Emily has a PhD in English from the University of Southern Mississippi, MS, and she has an MFA in Creative Writing from GCSU in Milledgeville, GA, home of Flannery O’Connor. She spends her free time reading, watching horror movies and musicals, cuddling cats, Instagramming pictures of cats, and blogging/podcasting about books with the ladies over at #BookSquadGoals (www.booksquadgoals.com). She can be reached at emily.ecm@gmail.com.
Haunted house books aren’t new. It’s a whole subgenre of horror fiction, and I have read and recommended plenty of them. So what makes a haunted house book worth reading? What makes it stand out? The thing about haunted house stories is that they’re also family stories. It’s about the people who live in the house, their traumas, their relationships, and how those things are magnified and reflected back to them through the supernatural things going on in their home. If you’re invested in the family, you’re invested in the haunting. Rachel Harrison’s new novel, Play Nice, nails the scares and the family drama, making it basically the perfect haunted house story.

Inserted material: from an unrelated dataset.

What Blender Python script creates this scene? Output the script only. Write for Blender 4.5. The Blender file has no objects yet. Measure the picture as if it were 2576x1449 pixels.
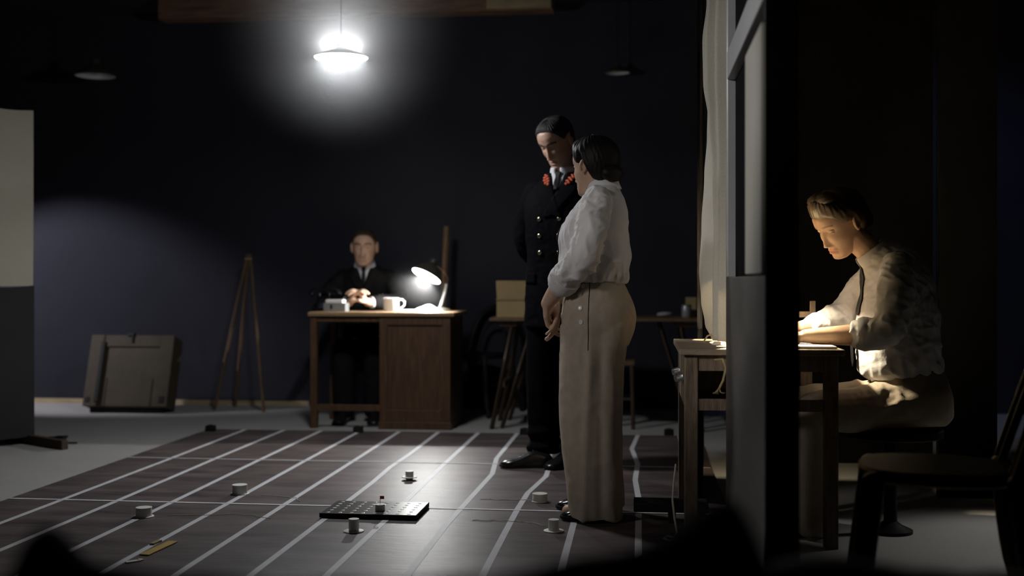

Play Nice by Rachel Harrison
Meet Clio Barnes. If you’ve seen her on social media, she leads the glossiest life with the sweetest brand deals an influencer could imagine. She’s got friends who are all about having fun, and she has no shortage of hook-ups. But none of these people know the truth about Clio. She grew up in a house that was possessed by a demon, a demon who seemed to have eyes especially for her. Why did the demon do what it did to her and her family when she was only a child? Was it desperation on its part? Or was it just bored? Clio hasn’t bothered to explore any of those questions, because she’s just trying to move on with her life as a stylist and an influencer, leaving the past in the past.
Horror readers know the past can never stay in the past forever. Especially not when demons are involved. When Clio’s mother, Alex, dies a sudden and unexpected death, Clio goes back to her hometown to attend her mother’s funeral and tend to the family drama she tried so hard to leave behind. You see, Alex’s mother always claimed their house was haunted, but Clio’s sisters never believed it was true. And neither did her father. And neither did the courts when they awarded Clio’s father full custody and deemed Alex mentally unfit to be a guardian to her three children.
Now Alex’s haunted home has been passed down to Clio and her sisters, along with something else that will change everything: Alex’s memoir, annotated especially for Clio. Clio’s family warns her not to read the book, but despite their warnings, Clio feels drawn to the words her mother wrote. She remembers her childhood one way, but the book paints a completely different story. One that makes Clio question everything she thought she knew about her mother, her father, herself, and the house where she grew up.
Clio’s dynamics with her sisters, her father, and stepmother are a lot of what drives this story. What I found most interesting, though, is the way this book explores the nature of memory. Even those of us who didn’t grow up in haunted houses can relate to the weirdness of childhood memory. Some things feel like vivid memories, but are those really things that you remember yourself? Or are those “memories” just stories that you’ve always been told? As Clio slowly uncovers the truth about her mother and father and the haunted house that was partially responsible for tearing their family apart, everything she thought she knew to be fact begins to crumble. It’s fascinating to read as the revelations unfold.
If you love haunted house novels, you gotta read this book!